岩場からハイマツの間を抜ける道となり、樹林帯が近づきます。
道には雪の残る箇所があります。
黒百合平の一帯は溶岩の転がる平原です。
大きなごろごろとした岩を渡り歩く道は、とても神経を遣います。
この直後、アルピニストの野口健さんと擦れ違いました。
握手を求めると軍手を嵌めた手を差し出してくれました。
写真をお願いすると快く応じていただき、記念の一枚がよい思い出になりました。
雪の斜面を下り、樹林を抜けて再び岩を渡る道です。
岩礫の傍にはイワカガミが咲いていました。
イワカガミは大きさにより種類が分けられているようですが、形にあまり違いが無いので判断できませんでした。
八ヶ岳一帯に咲くものはコイワカガミとの文献も見られます。
北八ヶ岳登山道のポイントの一つが中山峠です。
十字路になっていて、各方面から登山者が行き交います。
私たちは、みどり池に下る道に入ります。
中山峠の直下には雪で覆われた下りの道が待っていました。
足の置き場に苦労しながら下り、雪のない場所も急な傾斜には変わりはありません。
足下の岩も苔むしているので滑らないように注意します。
北八ヶ岳の森は、湿っぽい薄暗い道が続きます。
本沢温泉から来た道と合流します。
前方が開けると、みどり池に着きました。
みどり池畔のしらびそ小屋で休憩します。
ここまで、ほぼ予定通りの行程です。
しらびそ小屋ではチーズケーキのセットを注文しました。
コーヒーにほっと一息つきます。
みどり池からは東天狗岳の東面を望むことができます。
つい数時間前には、あの頂に居たかと思うと感慨深いものがあります。
稲子湯から乗車予定の路線バスには十分間に合いそうです。
身支度を整えて稲子湯を目指します。
コマドリ沢からは、沢の右岸の道を下ります。
左岸の登山道は、2011年9月の台風による豪雨のため通行不可となっています。
一部のガイドブックとは説明が違っているので、注意が必要です。
(2013年6月現在)
木々の緑も地面を覆うシダ類の緑も一面明るい鮮やかな緑色をしています。 しばし立ち止まり、その光景に見入ってしまいました。
小鳥の囀りだけが響き渡る静かな森の道を歩きます。
林道に出ると、すぐにまた森の中の小道に入ります。
何度か林道を横断しながら高度を下げてゆきます。
歩いてきた林道は、一般車両の通行が禁止されている林道です。 入口には扉がありました。

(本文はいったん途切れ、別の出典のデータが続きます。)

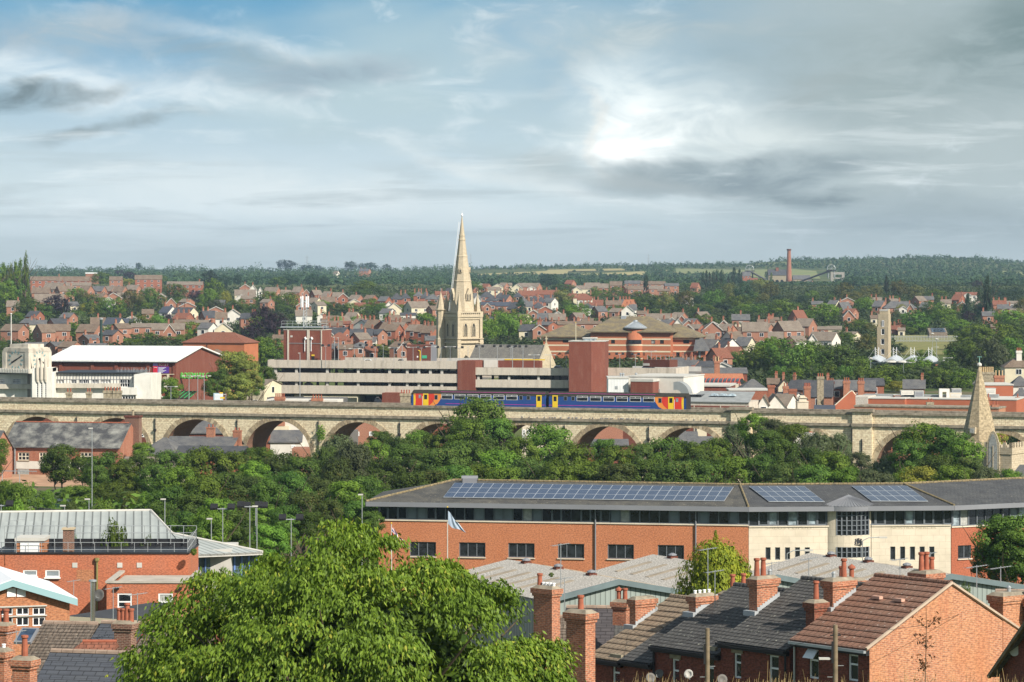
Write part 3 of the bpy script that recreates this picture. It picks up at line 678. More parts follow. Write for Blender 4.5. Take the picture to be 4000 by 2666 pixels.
for X, Y, w, d in ((70, 1130, 190, 668), (-20, 1190, 200, 640), (130, 1180, 110, 672)): p = T(1, X, Y); tree(p[0], p[1], w/2.34, d, 'd', 'round', 'n', group='trees between the hipped block and the car park')
trees(1, T, """700,955,200,1065,o;900,930,220,1065,o;1070,1000,110,1065,o;1190,948,230,1065,o;1680,995,110,1060,o;1930,1000,150,1060,o;800,1000,120,1065,o;1290,1000,90,1065,o""", 'n', 'trees beyond the car park deck')
trees(2, T, """60,640,310,900,g;160,745,200,910,d;30,600,70,720,y;80,505,150,720,b,C;460,425,190,590,o;470,375,210,460,d;350,285,190,395,b;330,440,70,490,g;600,555,250,720,g;790,560,180,660,y;830,598,210,715,g;960,570,190,690,d;600,510,85,590,d;
760,400,100,500,g;840,430,140,510,g;960,400,130,490,g;1225,285,62,500,b,P;1230,460,230,640,d;1395,445,150,640,o;1575,440,150,640,o;1590,365,190,440,d;1640,450,140,570,d;1120,500,110,600,g;1480,520,120,640,g;
1745,259,48,430,b,P;1778,254,45,450,b,P;1806,269,35,440,b,P;1840,259,43,430,b,P;1877,239,51,430,b,P;1918,244,62,440,b,P;1978,304,43,420,b,P;2030,229,67,410,b,P;2083,234,64,410,b,P;2325,260,42,340,b,P;
1990,370,140,540,o;1850,430,190,620,d;2110,360,170,600,b;2280,330,190,490,o;2060,480,260,650,g;2290,460,120,590,o;1740,560,200,690,g;1940,540,210,670,b;2150,555,220,690,g;2270,560,180,700,d;1690,480,110,600,b;2200,440,140,560,d;1860,600,180,690,w;
1765,650,200,800,g;2090,590,190,700,d;2250,640,180,720,w;1440,420,120,480,d;1700,380,90,460,b;1560,560,120,640,g;360,440,110,500,g;1030,460,110,520,d;1320,600,130,660,g;1140,440,100,500,g;700,470,100,520,w;
940,765,290,1060,x;1120,940,190,1060,o;1020,900,130,1060,g;430,945,140,1000,g;400,1015,210,1070,o;1430,975,70,1040,y;1880,970,110,1060,g;300,940,110,1010,g;1530,1090,130,1200,d;2080,985,240,1170,d;2230,935,300,1220,g;1700,1200,130,1245,g;2090,1160,120,1240,d;2330,880,200,1180,l""")
trees(3, T, """30,270,36,365,g,P;30,355,150,550,o;780,305,170,440,b;1085,288,58,510,b,P;700,368,175,550,o;800,440,120,570,o;890,400,115,550,o;990,382,115,530,o;1200,343,160,530,o;1350,388,145,530,o;1530,423,190,540,g;1640,400,130,490,b;400,432,130,550,l;190,460,150,570,w;120,510,230,700,g;560,470,120,560,d;300,480,120,600,b;
2000,288,105,740,b,P;1935,440,100,720,b,P;1825,470,115,720,b,C;1980,520,210,735,b,C;2110,415,150,530,b;2260,413,160,530,b;2330,510,150,710,o;2200,610,260,780,g;2090,520,130,640,o;490,556,330,760,g;650,620,140,740,w;900,498,220,660,g;1120,538,130,640,g;1215,563,105,700,y;1190,618,150,740,w;
1340,620,260,835,d;1500,530,220,740,d;1620,585,240,770,g;1730,700,210,830,g;830,698,220,835,l;950,725,140,850,o;640,808,290,960,d;900,838,190,1035,o;1200,918,150,1025,b;1300,768,110,840,g;1450,540,130,660,g;1560,640,180,760,d;820,480,130,600,o;240,540,150,640,d;560,640,130,740,d;1160,480,110,540,g;1040,560,110,640,b;1760,560,140,700,d;
1900,740,330,990,g;2120,735,330,990,g;1780,890,300,1150,d;2050,872,330,1190,w;2230,860,210,1150,d;1900,920,200,1170,g;1700,940,170,1100,l;2290,600,120,760,o;2250,700,180,860,d;
150,872,340,1230,d;50,865,200,1180,l;430,895,160,1060,l;650,925,330,1230,d;330,900,250,1200,g;500,1000,200,1230,d;850,1040,180,1230,g;720,820,200,960,g;1430,975,180,1060,l;
1060,1110,320,1340,g;1180,1262,220,1370,y;1380,1040,220,1200,g;1550,1140,260,1330,g;1780,1155,230,1350,g;1270,1100,180,1230,g;960,1150,150,1260,d;1660,1060,170,1240,d;430,1380,110,1480,l;640,1388,90,1440,g;2330,1440,180,1550,g;10,1495,90,1545,g;
90,1120,160,1275,d;250,1130,150,1280,g;420,1100,170,1270,d;560,1110,160,1280,g;700,1120,160,1290,d;820,1130,150,1290,g;1420,1520,60,1560,l;2120,1385,40,1420,g;1700,1470,50,1500,g;2260,1230,130,1290,g""")
trees(0, T, """550,1145,130,1185,l;280,935,40,960,g,U""", 'n', 'trees beside the brick shopping centre')
for X, Y, w, d, cc in ((2150, 998, 330, 632, 'r'), (2240, 1070, 220, 628, 'r'), (2000, 1165, 210, 624, 'd'), (1550, 1240, 190, 620, 'g'), (2300, 1180, 180, 622, 'r'), (2170, 1200, 240, 616, 'r'), (1930, 1250, 150, 618, 'd')): p = T(0, X, Y); tree(p[0], p[1], w/2.34, d, cc, 'round', 'n', group='trees beside the brick shopping centre')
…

舗装路に行き当たると路線バスの停留所があります。 稲子湯発のバスはこのバス停にも停まります。
再び森の中の登山道に入り、稲子湯を目指します。
長い道程もゴールまでもうすぐです。
森を抜けると稲子湯に到着です。
二日間で23Kmにおよぶ『山歩き』が終わりました。
稲子湯13時56分発の小海町営バス松原湖線でJR小海線小海駅に向かいます。